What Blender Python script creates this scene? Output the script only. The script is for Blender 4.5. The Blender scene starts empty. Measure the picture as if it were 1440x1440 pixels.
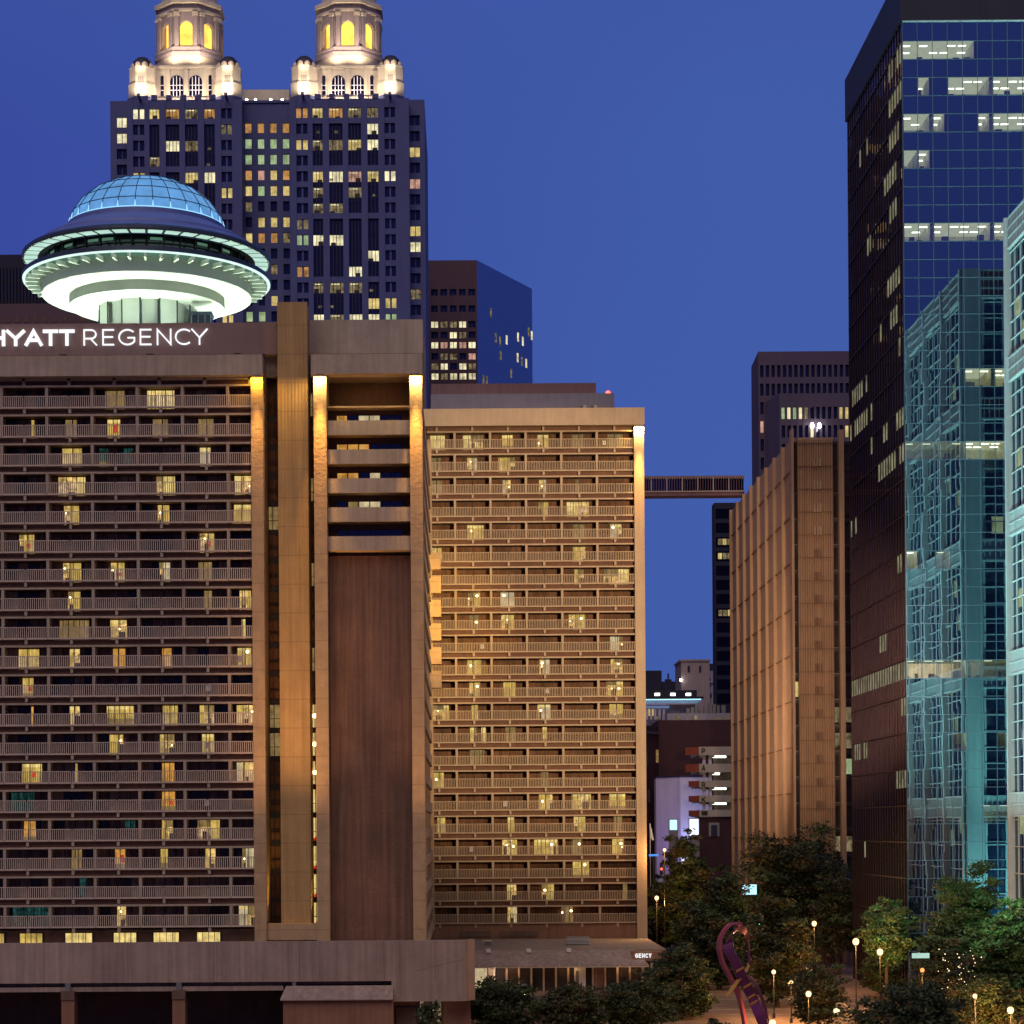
import bpy, math, random
import numpy as np
from mathutils import Vector, Matrix

sc = bpy.context.scene
R = math.radians
random.seed(7)

# ---------------------------------------------------------------- camera
F, PX, PY, ROLL, ZC = 3000.0, 655.0, 1165.0, 0.007, 18.0   # focal length and optical centre in photo pixels


def X(px, py, Y):
    return ((px - PX) + (PY - py) * ROLL) * Y / F


def XH(px, Y):
    return (px - PX) * Y / F


def Z(px, py, Y):
    return ZC + ((PY - py) - (px - PX) * ROLL) * Y / F


cd = bpy.data.cameras.new('camera')
cam = bpy.data.objects.new('camera', cd)
sc.collection.objects.link(cam)
cam.matrix_world = Matrix.Translation((0, 0, ZC)) @ Matrix.Rotation(R(90), 4, 'X') @ Matrix.Rotation(-ROLL, 4, 'Z')
cd.sensor_width = 36.0
cd.lens = 36.0 * F / 1440.0
cd.shift_x = (720 - PX) / 1440.0
cd.shift_y = (PY - 720) / 1440.0
cd.clip_start, cd.clip_end = 1.0, 6000.0
sc.camera = cam

# ---------------------------------------------------------------- dusk sky
def lin(r, g, b):
    f = lambda c: (c / 255 / 12.92) if c / 255 <= 0.04045 else ((c / 255 + 0.055) / 1.055) ** 2.4
    return (f(r), f(g), f(b), 1.0)


world = bpy.data.worlds.new('World')
sc.world = world
world.use_nodes = True
nt = world.node_tree
nt.nodes.clear()
N, L = nt.nodes.new, nt.links.new
tc = N('ShaderNodeTexCoord')
sep = N('ShaderNodeSeparateXYZ')
L(tc.outputs['Generated'], sep.inputs[0])
mx = N('ShaderNodeMapRange')                       # paler towards the west of the view
mx.inputs['From Min'].default_value, mx.inputs['From Max'].default_value = -0.22, 0.12
L(sep.outputs['X'], mx.inputs['Value'])
side = N('ShaderNodeMix'); side.data_type = 'RGBA'
side.inputs[6].default_value = lin(56, 73, 157)
side.inputs[7].default_value = lin(65, 93, 169)
L(mx.outputs[0], side.inputs[0])
up = N('ShaderNodeMapRange')
up.inputs['From Min'].default_value, up.inputs['From Max'].default_value = 0.30, 0.40
up.inputs['To Min'].default_value, up.inputs['To Max'].default_value = 0.0, 1.0
L(sep.outputs['Z'], up.inputs['Value'])
top = N('ShaderNodeMix'); top.data_type = 'RGBA'
L(up.outputs[0], top.inputs[0])
L(side.outputs[2], top.inputs[6])
top.inputs[7].default_value = lin(62, 86, 164)
no = N('ShaderNodeTexNoise')
no.inputs['Scale'].default_value, no.inputs['Detail'].default_value = 5.0, 3.0
L(tc.outputs['Generated'], no.inputs['Vector'])
nr = N('ShaderNodeMapRange')
nr.inputs['To Min'].default_value, nr.inputs['To Max'].default_value = 0.93, 1.07
L(no.outputs['Fac'], nr.inputs['Value'])
mul = N('ShaderNodeMix'); mul.data_type = 'RGBA'; mul.blend_type = 'MULTIPLY'
mul.inputs[0].default_value = 1.0
L(top.outputs[2], mul.inputs[6]); L(nr.outputs[0], mul.inputs[7])
# the sky behind the photographer is a deeper blue
bk = N('ShaderNodeMapRange')
bk.inputs['From Min'].default_value, bk.inputs['From Max'].default_value = -0.3, 0.3
L(sep.outputs['Y'], bk.inputs['Value'])
back = N('ShaderNodeMix'); back.data_type = 'RGBA'
L(bk.outputs[0], back.inputs[0])
back.inputs[6].default_value = (0.030, 0.042, 0.20, 1)
L(mul.outputs[2], back.inputs[7])
bg = N('ShaderNodeBackground'); bg.inputs['Strength'].default_value = 1.0
L(back.outputs[2], bg.inputs['Color'])
wo = N('ShaderNodeOutputWorld'); L(bg.outputs[0], wo.inputs[0])

# the last glow of the sunset behind the photographer: one very soft sun
sd = bpy.data.lights.new('sun', 'SUN')
sun = bpy.data.objects.new('sun', sd)
sc.collection.objects.link(sun)
sd.energy, sd.angle, sd.color = 1.2, R(54), (1.0, 0.79, 0.58)
sun.rotation_euler = (R(40), 0, R(-14))
sc.view_settings.view_transform = 'Standard'
sc.view_settings.look = 'None'
sc.view_settings.exposure = 0.0
sc.view_settings.gamma = 1.0
cy = sc.cycles
cy.use_denoising = True
try:
    cy.denoiser = 'OPENIMAGEDENOISE'
    cy.denoising_input_passes = 'RGB_ALBEDO_NORMAL'
except Exception:
    pass
cy.sample_clamp_indirect = 2.0
cy.max_bounces, cy.diffuse_bounces, cy.glossy_bounces = 5, 2, 3
cy.transparent_max_bounces = 8
cy.caustics_reflective = cy.caustics_refractive = False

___

THE EXERCISE: Return only the lines running from the top of the data to the line that holds "F, PX, PY, ROLL, ZC". Include both of those lines, but skip the pictures.

SOLVED EXERCISE:
What Blender Python script creates this scene? Output the script only. The script is for Blender 4.5. The Blender scene starts empty. Measure the picture as if it were 1440x1440 pixels.
import bpy, math, random
import numpy as np
from mathutils import Vector, Matrix

sc = bpy.context.scene
R = math.radians
random.seed(7)

# ---------------------------------------------------------------- camera
F, PX, PY, ROLL, ZC = 3000.0, 655.0, 1165.0, 0.007, 18.0   # focal length and optical centre in photo pixels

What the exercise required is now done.